Posted on: Sunday, January 12, 2003

State to sink fishing boat grounded off Maui

Advertiser Staff and News Services

The state is preparing to sink an 85-foot former fishing vessel that was damaged running aground off Maui.

Officials are trying to keep the vessel afloat long enough to clean it before sinking it at sea sometime within the next week, said Steve Thompson, O'ahu District manager for the Division of Boating & Ocean Recreation.

The state took control of the Messenger of Peace after its owners, J. C. Ministries of Marysville, Wash., said it had no insurance or money to rescue the boat, used for a humanitarian mission to the South Pacific.

Thompson said it had yet to be determined whether the owner would be charged for the cost of disposing of the now-unseaworthy vessel.
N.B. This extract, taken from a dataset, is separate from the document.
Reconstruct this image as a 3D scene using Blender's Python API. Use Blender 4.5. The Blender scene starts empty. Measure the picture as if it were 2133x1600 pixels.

It cost $100,000 to tow the boat from Maui to the Ke'ehi Small Boat Harbor on O'ahu, and the state spent $25,000 removing oil and hazardous chemicals from the boat to meet Environmental Protection Agency requirements for scuttling at sea, Thompson said.

The vessel went aground off Sugar Beach at Kihei, where it was blown by high winds Jan 4.

The vessel was floated Tuesday by marine salvage workers contracted by the state Division of Boating and Ocean Recreation with money from the National Oceanic and Atmospheric Administration and the Hawaiian Islands Humpback Whale National Marine Sanctuary.

Divers with the state Division of Aquatic Resources have determined that the boat damaged about 950 square feet of coral reef.